Nesta semana, 30 migrantes desapareceram enquanto viajavam em um ônibus em Tamaulipas, um dos estados mais perigosos do México, onde estrangeiros são sequestrados pelo crime organizado para servir aos seus propósitos ou são libertados após uma troca de dinheiro. Eles foram localizados. O governo afirmou que se tratava de um desaparecimento “atípico”, mas não é a primeira vez que isso acontece. Contingentes maiores já ocorreram em outras ocasiões com um desfecho fatal.
Os problemas políticos também existem dentro dos EUA, onde o governo federal e o estadual do Texas, liderado por Abbott, estão envolvidos em batalhas judiciais para determinar quem deve instalar ou remover arames farpados. Abbott já gastou mais de 11 milhões de dólares em 70 mil rolos de arame farpado. Após várias decisões judiciais e recursos, agora é a Suprema Corte quem deve decidir sobre a questão.
Quando as crises migratórias se intensificam, no entanto, as cercas e os arames passam para segundo plano. Os EUA fecham os pontos por onde passam milhões de dólares em mercadorias, forçando negociações mais intensas. Os trens não transportam apenas carga: milhares de migrantes se penduram neles para atravessar de um lado para outro, o que levou ao bloqueio ferroviário por parte de empresas privadas no México.

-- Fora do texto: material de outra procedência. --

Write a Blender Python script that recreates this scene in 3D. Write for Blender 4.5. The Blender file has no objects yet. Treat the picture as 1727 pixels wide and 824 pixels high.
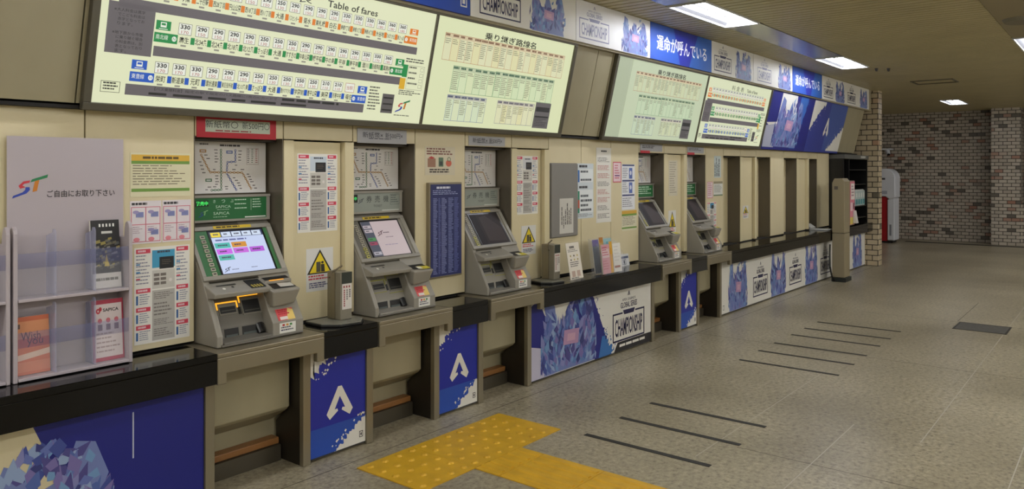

A última reunião, realizada em 27 de dezembro, resultou no acordo de “intensificar os esforços para interromper o tráfico de pessoas, a exploração e as redes criminosas, e continuar trabalhando para promover vias legais de mobilidade humana”. Os EUA concordaram em abrir as portas para a mercadoria e resolver o problema nos países de origem, onde reclamam que os bloqueios americanos às suas economias são uma das causas do “êxodo humano sem precedentes” vivenciado nestas datas.